Vieram pombas e sol,
e, de mistura com sonho,
pousou tudo num telhado...
(eu, destas grades, a ver,
desconfiado.)

Miguel Torga

quinta-feira, 3 de novembro de 2016

Grau Zero

Há dias em que, em vez de se abrir um jornal, bom era entrar-se num estado de ausência absoluta. Pender para a aproximação a um sifão misterioso que nos aspirasse para um outro mundo, território de menos angústias, campo aberto a outras euforias desmedidas, barco sem amarras arrastado por uma corrente invisível, a derivar insensivelmente para o largo. Aprendendo-se assim a evitar todas as formas interrogativas e a articular frases e semblantes que não exigissem nem inspirassem nenhuma explicação, nenhuma justificação, nenhuma continuação.

Sistema nervoso simpático.


Já há muito que não via duas mulheres exercitarem-se na insinuação sarcástica. Há muito que não corava desta maneira, que não sentia tão vivamente o ridículo de que se cobrem duas mulheres fogosas quando tentam atingir a rival através de mordeduras idiotas, considerando a saliva um veneno e olhando de lado ao lançar as flechas da troça. Aceitar pegar nas armas do adversário para combater sempre foi um erro muito comum, contudo a pseudo-indiferença e o riso de ódio desenhados no rosto de alguém também está próximo de um espectáculo horrível. Vergonha alheia!
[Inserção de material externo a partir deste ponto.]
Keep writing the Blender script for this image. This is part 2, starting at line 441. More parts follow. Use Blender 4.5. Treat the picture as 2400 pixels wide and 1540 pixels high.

quarta-feira, 2 de novembro de 2016

Gasganete.

Da vida escolhia sempre o que era palpável, caminhos seguros, corrimões onde se agarrar. Ia sempre direito ao alvo. Trilhava sempre caminhos que passassem longe da ribanceira imaginária de onde alguns - os cabeças-de-vento - se lançavam com a ilusão de aprenderem a voar na vertigem da descida. Preferia sempre ancorar em terra firme. As nuvens não foram feitas para se andar sobre elas. Ria-se dos poetas repentinos, desconfiava dos boémios, dos noctívagos, dos apaixonados. Propunha-se sempre, e que ninguém duvidasse que o conseguisse, a descobrir os truques do mágico: como saiu o coelho da cartola ou a artimanha do ilusionista ao serrar ao meio a voluptuosa assistente. Nunca fraquejava. Só que um dia as picadas do ciume, da mesquinhez e da vingança estrangularam-lhe o gasganete, pagou caro o desprezo pela ficção, viu-se obrigado a fantasiar e não sabia. Só lhe ocorriam cenas de péssima qualidade dramática. Deixou de se bastar a si próprio. Está agarrado ao arbusto no meio do precipício.